I've fluctuated. I think I started thinking on a world scale by my senior year in high school when I took a world demography course. I continued that trend for most of my adult life, though I dropped it for almost 10 years when I was absorbing two new cultures (the Southwest and the Southeast). Now I'm back to world view, but I am also much more oriented towards local business/politics/society than ever before.
I'm still thinking about it.
Oh wait. You meant "your area" as in "your town?"
I must be backward, cuz the older I got, the more global I thunk, and it started pretty early...
RH
(my town is kinda retro smallville)
There were big events (large effect on my outlook) and little events (casual observations).
The anti-busing demonstrations in Boston in 1974 was a big event. I was 18 at the time, living in mostly-white Vt, and naive enough to think that racism was restricted to the south. Another series of big events was making a number of trips to small island nations and meeting locals who either hated or embraced tourists -- strange feelings riding on the local buses with that one. A very large event for me was being on A2K during the last presidential election and seeing for the first time how much interest and concern folks from all over the world had on our elections. Brought home the realization that we gotta get it right 'cuz the whole world is affected.
Some of the little events include regional travel in this country. I noticed that mid-westerners speak v-e-r-y s--l--o--w--l--y in comparison to northeasterners; that you tend to take things for granted until you don't have them nearby any more (mountains, for me); that spring comes sooner in some places than others but a late-March trip takes the edge off cabin fever.
I'm sure there are others -- I'll keep thinking.
I'll toss one before I go to bed, for Osso, my great friend, who sometimes thinks I am but an assassin.
I remember being about 5, and listening to my folks crying because my dad hadda quit college, and was draft eligible.
Talk of Canada, and many things that only meant sense much later...
And my Uncle, the Viet Nam Vet who died two years after coming home, cuz he dint wanna live anymore...
RH
I get that as global and intimate, Rockhead.
Assassin?
Reminds me of a guy in italian class..
I'm a mess myself, an only child whose experience was in cities, different cities. The new thing for me was to get the idea of neighborhood in real life and that happened in the years I lived in Venice as an adult. And it happened well, and not obnoxiously.

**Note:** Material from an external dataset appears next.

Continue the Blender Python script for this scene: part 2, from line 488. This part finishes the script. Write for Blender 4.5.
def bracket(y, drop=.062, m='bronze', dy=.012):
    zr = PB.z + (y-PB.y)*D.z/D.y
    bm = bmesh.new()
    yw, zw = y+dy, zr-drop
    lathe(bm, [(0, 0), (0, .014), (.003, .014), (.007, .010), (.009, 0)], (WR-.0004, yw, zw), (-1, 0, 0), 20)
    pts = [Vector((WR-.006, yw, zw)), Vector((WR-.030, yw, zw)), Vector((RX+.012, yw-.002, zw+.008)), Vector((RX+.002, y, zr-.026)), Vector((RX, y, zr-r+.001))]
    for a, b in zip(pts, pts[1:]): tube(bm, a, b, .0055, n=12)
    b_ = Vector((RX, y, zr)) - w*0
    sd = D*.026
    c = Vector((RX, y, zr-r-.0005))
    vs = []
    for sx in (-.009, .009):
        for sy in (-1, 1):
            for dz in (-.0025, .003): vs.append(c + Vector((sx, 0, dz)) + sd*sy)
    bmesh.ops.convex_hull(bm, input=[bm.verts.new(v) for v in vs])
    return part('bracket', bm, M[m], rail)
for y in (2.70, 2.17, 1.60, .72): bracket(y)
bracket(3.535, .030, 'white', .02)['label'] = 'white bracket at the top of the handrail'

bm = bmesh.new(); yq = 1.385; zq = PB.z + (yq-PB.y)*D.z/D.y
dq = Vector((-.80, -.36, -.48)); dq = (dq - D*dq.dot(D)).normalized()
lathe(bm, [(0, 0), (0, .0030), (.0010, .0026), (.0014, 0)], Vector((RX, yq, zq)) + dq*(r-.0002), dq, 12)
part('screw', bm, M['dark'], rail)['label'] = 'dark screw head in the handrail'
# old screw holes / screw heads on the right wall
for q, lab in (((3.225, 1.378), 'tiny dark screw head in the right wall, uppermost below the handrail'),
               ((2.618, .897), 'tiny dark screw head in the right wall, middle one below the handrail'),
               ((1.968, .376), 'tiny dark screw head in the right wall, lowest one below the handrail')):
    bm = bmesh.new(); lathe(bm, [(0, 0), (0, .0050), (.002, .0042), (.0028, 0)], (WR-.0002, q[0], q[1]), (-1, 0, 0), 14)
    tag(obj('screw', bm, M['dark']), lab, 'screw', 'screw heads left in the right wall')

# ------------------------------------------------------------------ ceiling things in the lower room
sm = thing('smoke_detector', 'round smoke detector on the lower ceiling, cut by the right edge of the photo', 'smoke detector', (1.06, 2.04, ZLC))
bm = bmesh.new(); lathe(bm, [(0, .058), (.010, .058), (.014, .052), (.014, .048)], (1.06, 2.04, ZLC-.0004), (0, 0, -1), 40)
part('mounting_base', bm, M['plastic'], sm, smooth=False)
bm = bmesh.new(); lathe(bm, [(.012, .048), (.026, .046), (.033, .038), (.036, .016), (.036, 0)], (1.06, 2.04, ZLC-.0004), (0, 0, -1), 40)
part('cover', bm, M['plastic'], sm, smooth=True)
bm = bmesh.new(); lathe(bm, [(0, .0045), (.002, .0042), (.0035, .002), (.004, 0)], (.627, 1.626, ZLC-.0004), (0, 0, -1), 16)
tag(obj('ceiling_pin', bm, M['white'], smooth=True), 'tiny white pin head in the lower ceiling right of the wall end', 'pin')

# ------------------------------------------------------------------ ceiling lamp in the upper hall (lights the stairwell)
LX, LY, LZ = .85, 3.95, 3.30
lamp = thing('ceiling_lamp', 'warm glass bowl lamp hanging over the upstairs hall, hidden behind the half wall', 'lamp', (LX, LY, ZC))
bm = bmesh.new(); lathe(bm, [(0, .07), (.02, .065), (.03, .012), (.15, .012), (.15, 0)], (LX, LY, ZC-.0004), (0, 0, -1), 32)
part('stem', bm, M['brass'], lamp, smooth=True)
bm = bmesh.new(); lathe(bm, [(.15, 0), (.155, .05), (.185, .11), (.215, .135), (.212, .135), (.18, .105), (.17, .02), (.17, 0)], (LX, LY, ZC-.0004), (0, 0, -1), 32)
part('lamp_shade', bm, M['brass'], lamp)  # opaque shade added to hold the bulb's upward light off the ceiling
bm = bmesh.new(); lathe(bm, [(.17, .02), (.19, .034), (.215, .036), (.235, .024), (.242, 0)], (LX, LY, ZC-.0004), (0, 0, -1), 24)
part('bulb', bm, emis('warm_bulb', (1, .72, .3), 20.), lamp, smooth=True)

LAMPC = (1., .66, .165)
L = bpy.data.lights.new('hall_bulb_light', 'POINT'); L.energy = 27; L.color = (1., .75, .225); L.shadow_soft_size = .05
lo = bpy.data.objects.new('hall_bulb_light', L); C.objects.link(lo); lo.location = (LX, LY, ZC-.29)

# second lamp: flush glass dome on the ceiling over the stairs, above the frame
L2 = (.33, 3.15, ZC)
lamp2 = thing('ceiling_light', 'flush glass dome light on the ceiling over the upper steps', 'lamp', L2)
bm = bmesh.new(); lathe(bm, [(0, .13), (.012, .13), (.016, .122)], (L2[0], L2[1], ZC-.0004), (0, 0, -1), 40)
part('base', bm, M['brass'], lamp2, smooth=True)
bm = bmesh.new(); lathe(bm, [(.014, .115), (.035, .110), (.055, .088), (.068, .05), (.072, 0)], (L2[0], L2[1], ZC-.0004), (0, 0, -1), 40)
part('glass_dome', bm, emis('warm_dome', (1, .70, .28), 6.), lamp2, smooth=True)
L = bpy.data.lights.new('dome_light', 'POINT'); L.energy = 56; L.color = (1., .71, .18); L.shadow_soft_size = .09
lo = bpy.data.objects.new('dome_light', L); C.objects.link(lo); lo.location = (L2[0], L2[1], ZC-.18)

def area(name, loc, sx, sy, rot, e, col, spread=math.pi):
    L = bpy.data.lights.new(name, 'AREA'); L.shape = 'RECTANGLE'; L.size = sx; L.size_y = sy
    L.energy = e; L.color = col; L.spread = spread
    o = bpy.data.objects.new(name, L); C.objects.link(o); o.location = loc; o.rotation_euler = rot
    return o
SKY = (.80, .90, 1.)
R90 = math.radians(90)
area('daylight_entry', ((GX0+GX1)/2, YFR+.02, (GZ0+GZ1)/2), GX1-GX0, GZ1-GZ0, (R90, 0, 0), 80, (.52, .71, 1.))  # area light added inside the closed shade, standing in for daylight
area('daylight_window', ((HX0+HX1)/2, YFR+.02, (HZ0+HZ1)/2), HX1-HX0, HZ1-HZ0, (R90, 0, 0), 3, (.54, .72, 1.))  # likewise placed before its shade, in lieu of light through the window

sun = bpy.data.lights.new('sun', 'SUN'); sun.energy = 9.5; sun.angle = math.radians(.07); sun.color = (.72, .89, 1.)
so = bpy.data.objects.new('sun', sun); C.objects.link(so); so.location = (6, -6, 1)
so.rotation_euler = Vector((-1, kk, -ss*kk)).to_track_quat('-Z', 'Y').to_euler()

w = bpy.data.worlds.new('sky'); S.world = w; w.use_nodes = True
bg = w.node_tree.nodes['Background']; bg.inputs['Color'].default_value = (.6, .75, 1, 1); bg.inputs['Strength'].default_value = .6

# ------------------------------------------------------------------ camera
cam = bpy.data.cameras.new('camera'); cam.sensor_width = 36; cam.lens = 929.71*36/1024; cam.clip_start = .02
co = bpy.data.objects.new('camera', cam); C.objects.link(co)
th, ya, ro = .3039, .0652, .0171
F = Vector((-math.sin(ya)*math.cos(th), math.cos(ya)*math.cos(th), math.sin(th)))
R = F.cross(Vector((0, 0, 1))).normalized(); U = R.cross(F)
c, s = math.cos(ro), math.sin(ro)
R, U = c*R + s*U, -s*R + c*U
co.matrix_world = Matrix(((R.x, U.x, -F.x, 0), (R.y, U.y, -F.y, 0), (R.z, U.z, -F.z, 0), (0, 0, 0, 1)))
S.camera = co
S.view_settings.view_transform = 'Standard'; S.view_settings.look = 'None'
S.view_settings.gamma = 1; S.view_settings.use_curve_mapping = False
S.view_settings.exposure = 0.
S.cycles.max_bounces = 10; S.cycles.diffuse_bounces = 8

I've spoken here before about my good life in Evanston, in the fifties, in a certain city block, but that was only a few years, when I was around nine/ten. Just an acquaintance with a neighborhood and how it can be, before tearing away. I still am in touch with the family across the street, and we were only renters.
My own problem, so to say, was not to reach out from my family and street to global, but to think regional.